▶
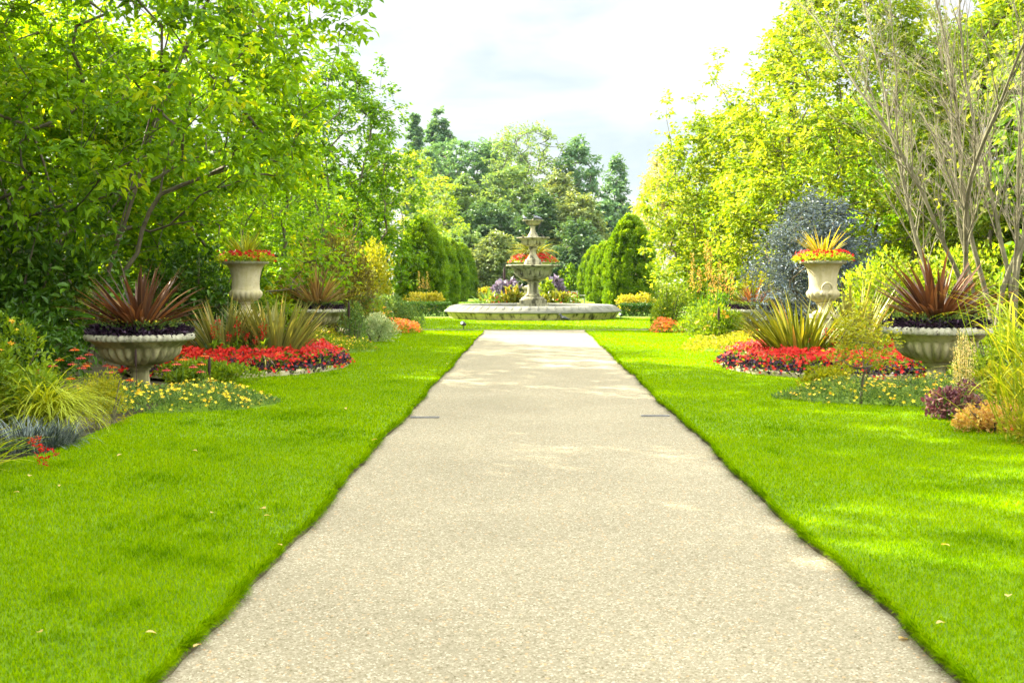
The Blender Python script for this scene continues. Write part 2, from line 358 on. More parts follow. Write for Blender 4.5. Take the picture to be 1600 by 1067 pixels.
mr = ramp_node(N, [(0, (.138,) * 3), (.23, (.132,) * 3), (.36, (.85,) * 3), (.5, (1.0,) * 3), (.75, (.75,) * 3), (1, (.6,) * 3)])  # sky dim within the view, brightness added above it to light the foliage
L.new(sep.outputs[2], mr.inputs[0])
bg2 = N.new('ShaderNodeBackground'); L.new(cr.outputs[0], bg2.inputs[0]); L.new(mr.outputs[0], bg2.inputs[1])
mxs = N.new('ShaderNodeMixShader'); mxs.inputs[0].default_value = .9; L.new(bg1.outputs[0], mxs.inputs[1]); L.new(bg2.outputs[0], mxs.inputs[2])
wo = N.new('ShaderNodeOutputWorld'); L.new(mxs.outputs[0], wo.inputs[0])
SC.view_settings.view_transform = 'Standard'; SC.view_settings.look = 'None'; SC.view_settings.gamma = 1; SC.view_settings.exposure = 2.95
SC.cycles.max_bounces = 7; SC.cycles.diffuse_bounces = 4; SC.cycles.transmission_bounces = 5; SC.cycles.glossy_bounces = 2

# ------------------------------------------------------------------ ground, path, lawns
def struct(g, name, mat, kind='structure', smooth=False):
    o = g.obj(name, M[mat], smooth=smooth); o['kind'] = kind; return o

g = Geo(); g.add([(-170, -60, -.02), (170, -60, -.02), (170, 320, -.02), (-170, 320, -.02)], Q=[(0, 1, 2, 3)]); struct(g, 'ground', 'soil')

FC = (0.1, 50.2)                                    # the fountain's centre
RL = 11.7                                           # radius of the round lawn
def wob(y, s):
    return .020 * np.sin(y * .9 + s) + .012 * np.sin(y * 2.3 + 2 * s) + .009 * np.sin(y * 5.9 + 3 * s) * np.sin(y * .7) + .006 * np.sin(y * 17.3 + s) * np.sin(y * 1.9 + s)
def edgeL(y): return -1.455 + wob(y, .7)
def edgeR(y): return 1.70 + wob(y, 2.9)
def bordL(y): return np.interp(y, [-5, 9, 11, 13, 16, 19, 25, 32, 36.6, 40], [-5.5, -4.9, -4.35, -4.5, -4.7, -5.0, -4.8, -4.8, -5.2, -6])
def bordR(y): return np.interp(y, [-5, 9, 11, 13, 16, 19, 25, 32, 36.6, 40], [6.0, 5.3, 4.8, 4.9, 5.4, 5.6, 5.3, 5.2, 5.4, 6])
ys = np.arange(-4, 37.61, .08)

def strip(name, xa, xb, nx, mat, z, skirt=0):
    g = Geo(); t = np.linspace(0, 1, nx)
    X = xa[:, None] * (1 - t) + xb[:, None] * t
    Z = np.full_like(X, z) + .002 * np.sin(X * 3.1 + ys[:, None] * 1.7) if z > .02 else np.full_like(X, z)
    V = np.stack([X, np.repeat(ys[:, None], nx, 1), Z], -1).reshape(-1, 3)
    i = np.arange(len(ys) - 1)[:, None] * nx; j = np.arange(nx - 1)[None]
    Q = np.stack([i + j, i + j + 1, i + nx + j + 1, i + nx + j], -1).reshape(-1, 4)
    g.add(V, Q=Q)
    return struct(g, name, mat, smooth=True)
strip('path', np.full(len(ys), -1.62), np.full(len(ys), 1.86), 4, 'gravel', 0.0)
strip('lawn', bordL(ys), edgeL(ys), 24, 'turf', .032)
strip('lawn', edgeR(ys), bordR(ys), 24, 'turf', .032)
# cut earth edge of the lawns, with the sunken edging board
for nm, e, s in (('lawn_edge', edgeL, 1), ('lawn_edge', edgeR, -1)):
    g = Geo(); x = e(ys); n = len(ys)
    V = np.concatenate([np.stack([x + .012 * s, ys, np.full(n, -.01)], -1), np.stack([x, ys, np.full(n, .032)], -1)])
    i = np.arange(n - 1); g.add(V, Q=np.stack([i, i + 1, i + 1 + n, i + n], -1)); struct(g, nm, 'soil')

def ring(name, r0, r1, a0, a1, z, mat, nr=6, na=160):
    g = Geo(); a = np.linspace(a0, a1, na); r = np.linspace(r0, r1, nr)
    V = np.stack([FC[0] + r[None] * np.cos(a)[:, None], FC[1] + r[None] * np.sin(a)[:, None], np.full((na, nr), z)], -1).reshape(-1, 3)
    i = np.arange(na - 1)[:, None] * nr; j = np.arange(nr - 1)[None]
    g.add(V, Q=np.stack([i + j, i + j + 1, i + nr + j + 1, i + nr + j], -1).reshape(-1, 4))
    return struct(g, name, mat)
ring('ring_path', RL - .1, RL + 2.4, 0, 2 * PI, .006, 'gravel')
ring('round_lawn', 3.0, RL, 0, 2 * PI, .016, 'turf')
ring('far_lawn', RL + 1.05, 75, -.35, PI + .35, .03, 'turf', 30, 120)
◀
What is being asked
Every line of the material is to be quoted exactly, with no pictures carried over.

Task result
The Blender Python script for this scene continues. Write part 2, from line 358 on. More parts follow. Write for Blender 4.5. Take the picture to be 1600 by 1067 pixels.
mr = ramp_node(N, [(0, (.138,) * 3), (.23, (.132,) * 3), (.36, (.85,) * 3), (.5, (1.0,) * 3), (.75, (.75,) * 3), (1, (.6,) * 3)])  # sky dim within the view, brightness added above it to light the foliage
L.new(sep.outputs[2], mr.inputs[0])
bg2 = N.new('ShaderNodeBackground'); L.new(cr.outputs[0], bg2.inputs[0]); L.new(mr.outputs[0], bg2.inputs[1])
mxs = N.new('ShaderNodeMixShader'); mxs.inputs[0].default_value = .9; L.new(bg1.outputs[0], mxs.inputs[1]); L.new(bg2.outputs[0], mxs.inputs[2])
wo = N.new('ShaderNodeOutputWorld'); L.new(mxs.outputs[0], wo.inputs[0])
SC.view_settings.view_transform = 'Standard'; SC.view_settings.look = 'None'; SC.view_settings.gamma = 1; SC.view_settings.exposure = 2.95
SC.cycles.max_bounces = 7; SC.cycles.diffuse_bounces = 4; SC.cycles.transmission_bounces = 5; SC.cycles.glossy_bounces = 2

# ------------------------------------------------------------------ ground, path, lawns
def struct(g, name, mat, kind='structure', smooth=False):
    o = g.obj(name, M[mat], smooth=smooth); o['kind'] = kind; return o

g = Geo(); g.add([(-170, -60, -.02), (170, -60, -.02), (170, 320, -.02), (-170, 320, -.02)], Q=[(0, 1, 2, 3)]); struct(g, 'ground', 'soil')

FC = (0.1, 50.2)                                    # the fountain's centre
RL = 11.7                                           # radius of the round lawn
def wob(y, s):
    return .020 * np.sin(y * .9 + s) + .012 * np.sin(y * 2.3 + 2 * s) + .009 * np.sin(y * 5.9 + 3 * s) * np.sin(y * .7) + .006 * np.sin(y * 17.3 + s) * np.sin(y * 1.9 + s)
def edgeL(y): return -1.455 + wob(y, .7)
def edgeR(y): return 1.70 + wob(y, 2.9)
def bordL(y): return np.interp(y, [-5, 9, 11, 13, 16, 19, 25, 32, 36.6, 40], [-5.5, -4.9, -4.35, -4.5, -4.7, -5.0, -4.8, -4.8, -5.2, -6])
def bordR(y): return np.interp(y, [-5, 9, 11, 13, 16, 19, 25, 32, 36.6, 40], [6.0, 5.3, 4.8, 4.9, 5.4, 5.6, 5.3, 5.2, 5.4, 6])
ys = np.arange(-4, 37.61, .08)

def strip(name, xa, xb, nx, mat, z, skirt=0):
    g = Geo(); t = np.linspace(0, 1, nx)
    X = xa[:, None] * (1 - t) + xb[:, None] * t
    Z = np.full_like(X, z) + .002 * np.sin(X * 3.1 + ys[:, None] * 1.7) if z > .02 else np.full_like(X, z)
    V = np.stack([X, np.repeat(ys[:, None], nx, 1), Z], -1).reshape(-1, 3)
    i = np.arange(len(ys) - 1)[:, None] * nx; j = np.arange(nx - 1)[None]
    Q = np.stack([i + j, i + j + 1, i + nx + j + 1, i + nx + j], -1).reshape(-1, 4)
    g.add(V, Q=Q)
    return struct(g, name, mat, smooth=True)
strip('path', np.full(len(ys), -1.62), np.full(len(ys), 1.86), 4, 'gravel', 0.0)
strip('lawn', bordL(ys), edgeL(ys), 24, 'turf', .032)
strip('lawn', edgeR(ys), bordR(ys), 24, 'turf', .032)
# cut earth edge of the lawns, with the sunken edging board
for nm, e, s in (('lawn_edge', edgeL, 1), ('lawn_edge', edgeR, -1)):
    g = Geo(); x = e(ys); n = len(ys)
    V = np.concatenate([np.stack([x + .012 * s, ys, np.full(n, -.01)], -1), np.stack([x, ys, np.full(n, .032)], -1)])
    i = np.arange(n - 1); g.add(V, Q=np.stack([i, i + 1, i + 1 + n, i + n], -1)); struct(g, nm, 'soil')

def ring(name, r0, r1, a0, a1, z, mat, nr=6, na=160):
    g = Geo(); a = np.linspace(a0, a1, na); r = np.linspace(r0, r1, nr)
    V = np.stack([FC[0] + r[None] * np.cos(a)[:, None], FC[1] + r[None] * np.sin(a)[:, None], np.full((na, nr), z)], -1).reshape(-1, 3)
    i = np.arange(na - 1)[:, None] * nr; j = np.arange(nr - 1)[None]
    g.add(V, Q=np.stack([i + j, i + j + 1, i + nr + j + 1, i + nr + j], -1).reshape(-1, 4))
    return struct(g, name, mat)
ring('ring_path', RL - .1, RL + 2.4, 0, 2 * PI, .006, 'gravel')
ring('round_lawn', 3.0, RL, 0, 2 * PI, .016, 'turf')
ring('far_lawn', RL + 1.05, 75, -.35, PI + .35, .03, 'turf', 30, 120)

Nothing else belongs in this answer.